Later in the book, Louv muses, "one wonders how the children growing up in this culture of control will define freedom when they are adults?"

A remedy Louv offers to restoring a child’s bond to nature is to schedule unstructured experience in nature and parents need the help of organizations. It’s a paradoxical solution he admits is "quite tricky," but is already at work.

When he published his book, Louv says he searched the internet for "nature-deficit disorder" and retrieved zero results. Today, the same search yields 122,000.

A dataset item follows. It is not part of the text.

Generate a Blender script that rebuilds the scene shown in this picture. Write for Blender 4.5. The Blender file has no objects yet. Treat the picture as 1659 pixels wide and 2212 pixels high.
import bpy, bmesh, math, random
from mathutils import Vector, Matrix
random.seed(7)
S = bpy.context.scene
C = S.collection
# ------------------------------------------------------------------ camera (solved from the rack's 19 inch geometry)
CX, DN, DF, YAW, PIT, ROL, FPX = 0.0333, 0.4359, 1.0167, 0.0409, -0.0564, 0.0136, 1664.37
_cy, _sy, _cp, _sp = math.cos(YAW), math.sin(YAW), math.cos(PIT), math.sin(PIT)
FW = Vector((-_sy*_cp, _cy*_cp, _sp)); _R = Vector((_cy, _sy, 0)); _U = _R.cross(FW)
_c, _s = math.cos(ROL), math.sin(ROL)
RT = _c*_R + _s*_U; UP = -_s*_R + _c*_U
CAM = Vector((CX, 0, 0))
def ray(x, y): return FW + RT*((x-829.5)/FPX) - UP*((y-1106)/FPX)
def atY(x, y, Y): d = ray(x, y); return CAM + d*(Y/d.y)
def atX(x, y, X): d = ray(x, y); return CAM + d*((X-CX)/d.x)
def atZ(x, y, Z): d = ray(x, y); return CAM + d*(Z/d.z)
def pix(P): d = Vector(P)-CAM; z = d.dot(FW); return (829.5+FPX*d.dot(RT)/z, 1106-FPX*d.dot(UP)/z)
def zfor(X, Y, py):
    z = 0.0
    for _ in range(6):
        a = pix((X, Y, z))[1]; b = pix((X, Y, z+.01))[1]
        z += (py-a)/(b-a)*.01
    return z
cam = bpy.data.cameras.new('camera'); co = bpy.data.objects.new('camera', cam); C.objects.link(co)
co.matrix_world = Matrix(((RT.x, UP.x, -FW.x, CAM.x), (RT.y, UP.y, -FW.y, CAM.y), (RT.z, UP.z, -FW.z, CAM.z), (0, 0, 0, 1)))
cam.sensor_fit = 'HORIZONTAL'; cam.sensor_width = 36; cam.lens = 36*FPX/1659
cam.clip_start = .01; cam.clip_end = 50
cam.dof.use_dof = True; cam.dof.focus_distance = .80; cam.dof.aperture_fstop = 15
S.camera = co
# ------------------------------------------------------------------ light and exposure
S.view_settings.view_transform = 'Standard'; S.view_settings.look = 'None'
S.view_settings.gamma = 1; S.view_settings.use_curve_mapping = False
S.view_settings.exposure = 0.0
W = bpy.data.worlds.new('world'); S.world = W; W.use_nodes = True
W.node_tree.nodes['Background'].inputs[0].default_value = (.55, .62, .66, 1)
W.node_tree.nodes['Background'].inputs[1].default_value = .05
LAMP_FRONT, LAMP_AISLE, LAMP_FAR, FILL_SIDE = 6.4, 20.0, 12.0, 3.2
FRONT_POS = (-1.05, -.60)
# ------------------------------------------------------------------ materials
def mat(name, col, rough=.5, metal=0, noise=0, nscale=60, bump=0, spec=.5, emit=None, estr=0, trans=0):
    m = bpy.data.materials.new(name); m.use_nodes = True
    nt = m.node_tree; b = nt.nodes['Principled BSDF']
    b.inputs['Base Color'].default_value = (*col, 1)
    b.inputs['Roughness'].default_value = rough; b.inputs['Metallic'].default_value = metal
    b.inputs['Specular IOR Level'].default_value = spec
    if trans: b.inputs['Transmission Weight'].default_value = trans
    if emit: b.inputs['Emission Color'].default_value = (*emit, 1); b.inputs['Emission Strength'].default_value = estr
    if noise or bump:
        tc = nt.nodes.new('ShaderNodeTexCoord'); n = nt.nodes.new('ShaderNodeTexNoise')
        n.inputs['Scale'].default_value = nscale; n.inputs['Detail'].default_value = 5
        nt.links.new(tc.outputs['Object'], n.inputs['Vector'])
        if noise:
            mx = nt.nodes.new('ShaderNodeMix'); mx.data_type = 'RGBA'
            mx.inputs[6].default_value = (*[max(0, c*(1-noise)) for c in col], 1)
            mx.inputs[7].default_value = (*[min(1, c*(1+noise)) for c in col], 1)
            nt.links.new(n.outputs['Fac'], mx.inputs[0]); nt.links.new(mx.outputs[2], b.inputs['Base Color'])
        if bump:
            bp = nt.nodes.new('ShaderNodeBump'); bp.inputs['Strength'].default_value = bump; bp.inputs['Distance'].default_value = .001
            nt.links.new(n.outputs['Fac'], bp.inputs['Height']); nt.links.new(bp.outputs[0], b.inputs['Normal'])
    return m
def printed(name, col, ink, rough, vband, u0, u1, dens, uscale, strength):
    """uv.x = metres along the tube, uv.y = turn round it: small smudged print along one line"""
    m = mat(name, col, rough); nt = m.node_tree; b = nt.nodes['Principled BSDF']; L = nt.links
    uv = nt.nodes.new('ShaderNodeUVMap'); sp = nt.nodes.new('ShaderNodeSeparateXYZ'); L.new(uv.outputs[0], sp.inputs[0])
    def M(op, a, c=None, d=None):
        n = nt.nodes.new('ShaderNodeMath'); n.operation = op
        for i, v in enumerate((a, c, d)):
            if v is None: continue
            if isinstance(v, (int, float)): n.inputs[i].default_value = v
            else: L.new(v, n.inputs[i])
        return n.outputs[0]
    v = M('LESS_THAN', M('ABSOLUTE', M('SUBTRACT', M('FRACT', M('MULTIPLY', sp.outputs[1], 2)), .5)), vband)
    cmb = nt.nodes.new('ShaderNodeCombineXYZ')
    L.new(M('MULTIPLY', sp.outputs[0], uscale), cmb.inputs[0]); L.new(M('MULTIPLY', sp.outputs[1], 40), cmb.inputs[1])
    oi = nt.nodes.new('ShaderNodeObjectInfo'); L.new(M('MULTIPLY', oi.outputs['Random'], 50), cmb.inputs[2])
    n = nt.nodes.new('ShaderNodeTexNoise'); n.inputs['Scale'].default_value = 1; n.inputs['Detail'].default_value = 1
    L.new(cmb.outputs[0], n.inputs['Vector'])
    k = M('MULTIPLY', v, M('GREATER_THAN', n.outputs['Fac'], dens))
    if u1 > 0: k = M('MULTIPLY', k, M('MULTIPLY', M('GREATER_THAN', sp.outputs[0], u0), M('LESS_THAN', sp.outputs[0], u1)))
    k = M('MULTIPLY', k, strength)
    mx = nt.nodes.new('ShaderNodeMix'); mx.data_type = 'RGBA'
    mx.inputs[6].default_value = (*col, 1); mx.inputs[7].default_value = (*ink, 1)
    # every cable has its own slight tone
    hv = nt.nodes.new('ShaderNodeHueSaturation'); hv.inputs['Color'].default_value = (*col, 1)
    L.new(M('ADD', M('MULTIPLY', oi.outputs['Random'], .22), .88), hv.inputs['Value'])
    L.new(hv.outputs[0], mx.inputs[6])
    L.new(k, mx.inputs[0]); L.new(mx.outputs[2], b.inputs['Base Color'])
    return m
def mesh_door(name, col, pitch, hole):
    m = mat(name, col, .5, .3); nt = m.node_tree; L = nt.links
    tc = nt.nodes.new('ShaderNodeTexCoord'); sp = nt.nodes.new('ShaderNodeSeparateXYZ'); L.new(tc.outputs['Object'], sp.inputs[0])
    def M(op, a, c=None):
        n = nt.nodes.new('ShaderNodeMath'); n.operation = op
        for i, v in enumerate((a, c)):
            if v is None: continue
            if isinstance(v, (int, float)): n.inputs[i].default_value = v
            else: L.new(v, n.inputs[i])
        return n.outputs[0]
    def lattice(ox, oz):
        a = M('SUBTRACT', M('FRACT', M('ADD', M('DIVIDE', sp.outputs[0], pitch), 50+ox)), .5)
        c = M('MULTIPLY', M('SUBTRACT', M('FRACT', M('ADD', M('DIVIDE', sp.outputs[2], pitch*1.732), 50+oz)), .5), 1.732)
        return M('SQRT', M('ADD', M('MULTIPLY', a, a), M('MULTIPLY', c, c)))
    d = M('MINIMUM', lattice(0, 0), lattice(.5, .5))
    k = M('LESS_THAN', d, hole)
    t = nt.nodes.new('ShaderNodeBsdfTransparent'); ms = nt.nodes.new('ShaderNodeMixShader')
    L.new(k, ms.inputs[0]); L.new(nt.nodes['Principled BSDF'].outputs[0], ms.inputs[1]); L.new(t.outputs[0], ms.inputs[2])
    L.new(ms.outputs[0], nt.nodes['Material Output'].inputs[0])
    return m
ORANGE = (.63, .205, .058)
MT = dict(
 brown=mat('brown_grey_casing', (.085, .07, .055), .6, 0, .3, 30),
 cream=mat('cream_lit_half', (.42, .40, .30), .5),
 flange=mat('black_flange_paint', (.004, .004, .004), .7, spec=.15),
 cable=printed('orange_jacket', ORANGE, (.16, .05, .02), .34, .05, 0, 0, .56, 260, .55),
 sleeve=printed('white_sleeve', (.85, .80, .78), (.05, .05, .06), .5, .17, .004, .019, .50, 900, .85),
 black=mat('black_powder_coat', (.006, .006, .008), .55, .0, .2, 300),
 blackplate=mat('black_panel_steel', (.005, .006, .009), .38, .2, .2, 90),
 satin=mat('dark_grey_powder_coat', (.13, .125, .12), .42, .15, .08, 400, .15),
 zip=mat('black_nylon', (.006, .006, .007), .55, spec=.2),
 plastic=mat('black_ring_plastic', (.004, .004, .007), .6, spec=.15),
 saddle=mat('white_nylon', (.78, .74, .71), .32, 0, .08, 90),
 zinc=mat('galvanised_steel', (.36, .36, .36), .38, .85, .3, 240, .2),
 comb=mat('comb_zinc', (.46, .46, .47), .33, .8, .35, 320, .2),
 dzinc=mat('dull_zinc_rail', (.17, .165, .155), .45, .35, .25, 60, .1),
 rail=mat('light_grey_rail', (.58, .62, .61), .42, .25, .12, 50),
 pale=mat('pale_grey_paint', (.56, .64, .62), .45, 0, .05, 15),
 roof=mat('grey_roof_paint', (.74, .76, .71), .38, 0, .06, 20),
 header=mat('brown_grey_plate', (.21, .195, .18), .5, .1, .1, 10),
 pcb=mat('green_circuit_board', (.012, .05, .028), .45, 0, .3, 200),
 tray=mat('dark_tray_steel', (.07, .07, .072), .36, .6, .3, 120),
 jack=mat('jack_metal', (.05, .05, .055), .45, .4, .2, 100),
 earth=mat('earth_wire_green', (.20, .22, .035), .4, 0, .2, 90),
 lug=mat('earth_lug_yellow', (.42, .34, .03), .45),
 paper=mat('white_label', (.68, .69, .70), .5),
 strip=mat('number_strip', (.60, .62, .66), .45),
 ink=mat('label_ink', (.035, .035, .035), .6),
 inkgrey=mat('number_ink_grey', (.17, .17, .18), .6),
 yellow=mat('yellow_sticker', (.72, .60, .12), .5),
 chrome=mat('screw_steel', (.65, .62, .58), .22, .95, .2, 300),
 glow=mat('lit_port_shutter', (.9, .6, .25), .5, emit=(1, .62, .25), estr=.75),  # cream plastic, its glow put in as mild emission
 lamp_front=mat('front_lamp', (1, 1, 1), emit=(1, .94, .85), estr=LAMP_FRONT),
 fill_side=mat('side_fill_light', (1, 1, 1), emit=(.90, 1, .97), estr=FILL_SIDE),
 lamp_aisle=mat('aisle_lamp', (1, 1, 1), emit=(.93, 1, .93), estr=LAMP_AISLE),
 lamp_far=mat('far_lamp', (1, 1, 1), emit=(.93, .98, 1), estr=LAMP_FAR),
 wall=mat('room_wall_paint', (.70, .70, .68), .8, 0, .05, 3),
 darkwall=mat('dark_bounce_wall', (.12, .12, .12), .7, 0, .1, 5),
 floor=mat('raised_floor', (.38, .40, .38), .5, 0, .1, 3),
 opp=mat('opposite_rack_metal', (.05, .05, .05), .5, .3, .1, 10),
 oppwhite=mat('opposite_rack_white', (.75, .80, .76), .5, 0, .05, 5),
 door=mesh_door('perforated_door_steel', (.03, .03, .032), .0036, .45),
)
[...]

Listening to Louv’s lecture in Park City was Dexter Richards, secretary and founder of the holistic nature school Mountain Spirit Institute, an organization with a mission to "facilitate one’s connection to self, each other and the environment." The Mountain Spirit Institute is based in Park City and Sunapee, N.H., and hosts trips to Peru and South Dakota with an emphasis on solo expeditions.

Richards helped to develop the concept of the institution the 1990s, and says Louv’s book is often quoted during his organization’s discussions.

"What he says about the gateway experience into nature is vital the big thing is the experience," Richards said after Louv’s lecture. "What we like to say is, ‘let the woods speak for themselves.’"

Some new Park City parents are also already on board for the unstructured outdoor play Louv prescribes.

Jean Carlan, innkeeper at the Washington School Inn, says her daughter, Megan, barely a year old, has showed her what nature means to her without words. Megan tends to stop crying if she’s taken outside, Carlan says. The bird feeder makes Megan particularly happy, and she often reaches for an opened front door when crawling inside.

As Louv noted Thursday night, "running around is what kids have been doing for eons," and, it appears, there is no substitute.

He is the author of seven books and several articles in The New York Times, The Times of London and The San Diego Union-Tribune. Yet he readily admits it — he prefers fishing to writing.

"Nature is like pornography," he said at the auditorium. "We know it when we see it."